Only the lines from the start of the data through the line containing "return (f(c[0]), f(c[1]), f(c[2]), 1.0)" should be written out, exactly as they are, with both ends included and the pictures left out.

====== Source data ======

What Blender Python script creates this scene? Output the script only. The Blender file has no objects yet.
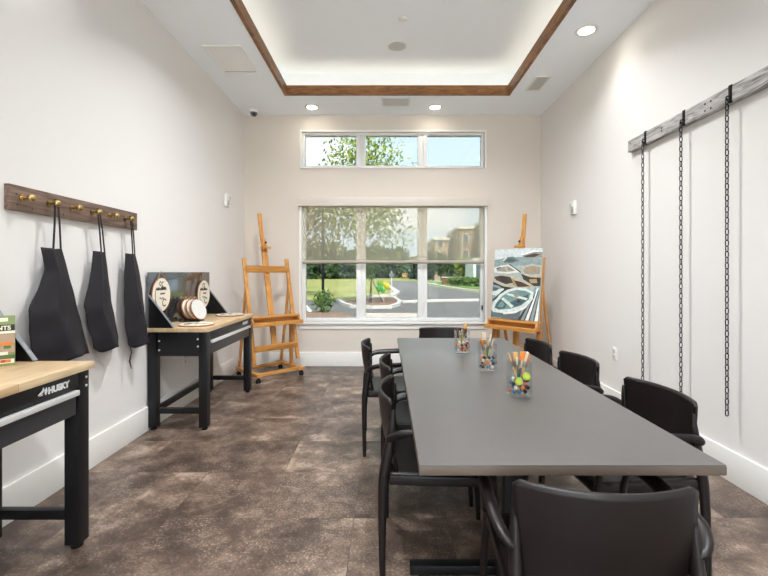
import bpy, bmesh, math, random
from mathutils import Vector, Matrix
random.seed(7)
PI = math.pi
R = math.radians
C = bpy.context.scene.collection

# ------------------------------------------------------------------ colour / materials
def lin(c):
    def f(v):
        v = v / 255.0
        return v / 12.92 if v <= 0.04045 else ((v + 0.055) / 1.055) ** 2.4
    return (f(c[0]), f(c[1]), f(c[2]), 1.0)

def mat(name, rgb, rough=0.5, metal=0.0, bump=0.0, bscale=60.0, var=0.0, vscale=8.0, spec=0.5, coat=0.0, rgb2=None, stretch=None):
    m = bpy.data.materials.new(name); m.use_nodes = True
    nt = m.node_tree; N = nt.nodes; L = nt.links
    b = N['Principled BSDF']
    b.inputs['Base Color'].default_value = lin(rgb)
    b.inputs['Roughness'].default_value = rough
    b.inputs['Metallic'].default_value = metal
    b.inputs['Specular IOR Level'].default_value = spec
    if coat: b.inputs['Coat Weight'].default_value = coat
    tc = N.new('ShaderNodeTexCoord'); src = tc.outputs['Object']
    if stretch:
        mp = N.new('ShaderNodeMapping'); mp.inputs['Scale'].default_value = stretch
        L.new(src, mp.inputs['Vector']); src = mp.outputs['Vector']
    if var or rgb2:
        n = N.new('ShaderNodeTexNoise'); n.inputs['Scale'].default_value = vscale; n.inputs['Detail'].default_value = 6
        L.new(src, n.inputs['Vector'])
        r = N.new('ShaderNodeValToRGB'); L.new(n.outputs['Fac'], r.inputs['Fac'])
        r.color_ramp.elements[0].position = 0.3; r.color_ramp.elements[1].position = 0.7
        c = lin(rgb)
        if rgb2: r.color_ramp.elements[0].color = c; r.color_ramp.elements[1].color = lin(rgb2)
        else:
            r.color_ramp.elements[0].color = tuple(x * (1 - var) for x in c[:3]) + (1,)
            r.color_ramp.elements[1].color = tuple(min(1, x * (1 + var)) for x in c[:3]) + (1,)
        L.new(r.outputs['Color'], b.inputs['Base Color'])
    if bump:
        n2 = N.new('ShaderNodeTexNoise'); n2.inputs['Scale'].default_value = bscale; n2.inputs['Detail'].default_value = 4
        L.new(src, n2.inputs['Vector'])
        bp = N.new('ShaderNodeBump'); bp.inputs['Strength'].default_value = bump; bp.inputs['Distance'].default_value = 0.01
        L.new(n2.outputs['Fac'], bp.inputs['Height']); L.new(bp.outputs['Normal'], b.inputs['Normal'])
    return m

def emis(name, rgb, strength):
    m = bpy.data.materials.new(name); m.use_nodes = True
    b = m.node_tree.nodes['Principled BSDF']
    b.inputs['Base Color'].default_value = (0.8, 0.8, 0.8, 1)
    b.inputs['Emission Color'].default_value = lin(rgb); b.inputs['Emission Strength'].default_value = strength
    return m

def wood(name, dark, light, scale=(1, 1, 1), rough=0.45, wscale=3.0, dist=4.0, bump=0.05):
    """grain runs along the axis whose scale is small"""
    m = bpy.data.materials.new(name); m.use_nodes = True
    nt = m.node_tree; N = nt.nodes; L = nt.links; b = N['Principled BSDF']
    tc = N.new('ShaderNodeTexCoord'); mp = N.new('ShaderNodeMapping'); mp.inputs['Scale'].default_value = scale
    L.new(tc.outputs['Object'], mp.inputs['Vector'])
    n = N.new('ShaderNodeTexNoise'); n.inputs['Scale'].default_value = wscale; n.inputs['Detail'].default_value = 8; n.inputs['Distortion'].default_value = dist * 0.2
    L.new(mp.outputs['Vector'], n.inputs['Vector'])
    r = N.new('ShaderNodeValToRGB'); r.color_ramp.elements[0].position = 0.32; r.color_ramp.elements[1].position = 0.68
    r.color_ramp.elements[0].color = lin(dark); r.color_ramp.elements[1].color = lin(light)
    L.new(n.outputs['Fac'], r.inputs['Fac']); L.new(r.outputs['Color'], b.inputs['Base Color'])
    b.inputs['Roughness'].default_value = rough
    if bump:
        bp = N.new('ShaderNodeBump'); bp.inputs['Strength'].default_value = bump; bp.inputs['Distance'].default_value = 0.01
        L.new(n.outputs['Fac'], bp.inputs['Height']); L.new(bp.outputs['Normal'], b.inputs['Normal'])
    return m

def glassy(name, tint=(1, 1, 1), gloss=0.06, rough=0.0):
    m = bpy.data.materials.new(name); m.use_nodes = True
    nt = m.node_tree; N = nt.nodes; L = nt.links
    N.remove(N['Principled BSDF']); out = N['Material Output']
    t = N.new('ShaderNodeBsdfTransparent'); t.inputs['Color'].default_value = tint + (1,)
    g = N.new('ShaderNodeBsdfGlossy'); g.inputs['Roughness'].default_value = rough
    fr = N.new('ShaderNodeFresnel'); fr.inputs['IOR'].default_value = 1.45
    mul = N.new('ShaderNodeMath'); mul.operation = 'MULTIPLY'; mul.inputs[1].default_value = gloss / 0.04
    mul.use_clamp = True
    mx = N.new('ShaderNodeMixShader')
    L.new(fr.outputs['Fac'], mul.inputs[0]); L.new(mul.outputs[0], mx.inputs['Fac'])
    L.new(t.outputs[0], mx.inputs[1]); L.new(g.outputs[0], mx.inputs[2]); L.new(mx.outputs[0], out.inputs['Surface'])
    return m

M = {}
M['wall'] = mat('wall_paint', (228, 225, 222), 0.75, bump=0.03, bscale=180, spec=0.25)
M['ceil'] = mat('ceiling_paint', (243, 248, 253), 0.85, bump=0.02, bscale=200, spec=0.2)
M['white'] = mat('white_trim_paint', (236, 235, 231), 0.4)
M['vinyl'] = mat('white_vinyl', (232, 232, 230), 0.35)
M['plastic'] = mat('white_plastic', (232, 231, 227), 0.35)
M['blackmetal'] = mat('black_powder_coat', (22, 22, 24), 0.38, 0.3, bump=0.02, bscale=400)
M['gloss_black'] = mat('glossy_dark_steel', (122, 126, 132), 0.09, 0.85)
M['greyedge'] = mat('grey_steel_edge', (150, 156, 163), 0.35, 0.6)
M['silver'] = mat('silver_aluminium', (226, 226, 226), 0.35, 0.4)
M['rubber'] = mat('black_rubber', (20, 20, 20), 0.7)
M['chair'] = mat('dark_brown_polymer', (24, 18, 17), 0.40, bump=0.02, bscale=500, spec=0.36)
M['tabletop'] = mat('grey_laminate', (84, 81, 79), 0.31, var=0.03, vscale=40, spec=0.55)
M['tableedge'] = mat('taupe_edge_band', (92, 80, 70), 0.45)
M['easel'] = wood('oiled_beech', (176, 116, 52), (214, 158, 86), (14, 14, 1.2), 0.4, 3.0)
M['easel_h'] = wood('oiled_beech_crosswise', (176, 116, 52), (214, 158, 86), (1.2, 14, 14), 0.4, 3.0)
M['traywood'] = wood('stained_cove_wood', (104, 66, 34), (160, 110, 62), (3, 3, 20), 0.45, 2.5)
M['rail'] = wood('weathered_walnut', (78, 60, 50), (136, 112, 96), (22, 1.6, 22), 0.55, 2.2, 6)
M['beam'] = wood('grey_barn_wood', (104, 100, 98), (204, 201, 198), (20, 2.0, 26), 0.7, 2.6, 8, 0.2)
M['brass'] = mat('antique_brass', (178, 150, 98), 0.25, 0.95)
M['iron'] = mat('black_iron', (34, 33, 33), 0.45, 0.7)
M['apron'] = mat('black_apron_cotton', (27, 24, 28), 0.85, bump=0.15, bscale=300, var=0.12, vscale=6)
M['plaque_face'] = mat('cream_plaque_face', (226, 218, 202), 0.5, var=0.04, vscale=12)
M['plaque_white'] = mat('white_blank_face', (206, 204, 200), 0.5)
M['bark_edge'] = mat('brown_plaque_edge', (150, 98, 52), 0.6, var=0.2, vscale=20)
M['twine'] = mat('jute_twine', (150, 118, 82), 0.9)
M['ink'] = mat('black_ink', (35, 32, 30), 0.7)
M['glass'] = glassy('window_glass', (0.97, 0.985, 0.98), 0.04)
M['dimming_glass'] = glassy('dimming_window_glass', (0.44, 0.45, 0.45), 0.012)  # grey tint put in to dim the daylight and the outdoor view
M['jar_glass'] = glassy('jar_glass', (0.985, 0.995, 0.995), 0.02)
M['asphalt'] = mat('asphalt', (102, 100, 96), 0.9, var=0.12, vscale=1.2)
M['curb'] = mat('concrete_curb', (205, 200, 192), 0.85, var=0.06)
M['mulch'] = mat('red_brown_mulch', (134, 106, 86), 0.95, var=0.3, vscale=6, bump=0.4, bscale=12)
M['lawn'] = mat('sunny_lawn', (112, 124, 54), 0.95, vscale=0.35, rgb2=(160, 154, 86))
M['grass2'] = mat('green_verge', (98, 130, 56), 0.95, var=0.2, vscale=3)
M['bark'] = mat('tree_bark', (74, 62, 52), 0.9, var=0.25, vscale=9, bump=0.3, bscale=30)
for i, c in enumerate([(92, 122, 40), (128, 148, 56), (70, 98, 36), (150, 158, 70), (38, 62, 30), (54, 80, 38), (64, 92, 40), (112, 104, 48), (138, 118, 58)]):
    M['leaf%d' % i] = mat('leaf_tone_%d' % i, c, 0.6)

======

- Response for this exercise
What Blender Python script creates this scene? Output the script only. The Blender file has no objects yet.
import bpy, bmesh, math, random
from mathutils import Vector, Matrix
random.seed(7)
PI = math.pi
R = math.radians
C = bpy.context.scene.collection

# ------------------------------------------------------------------ colour / materials
def lin(c):
    def f(v):
        v = v / 255.0
        return v / 12.92 if v <= 0.04045 else ((v + 0.055) / 1.055) ** 2.4
    return (f(c[0]), f(c[1]), f(c[2]), 1.0)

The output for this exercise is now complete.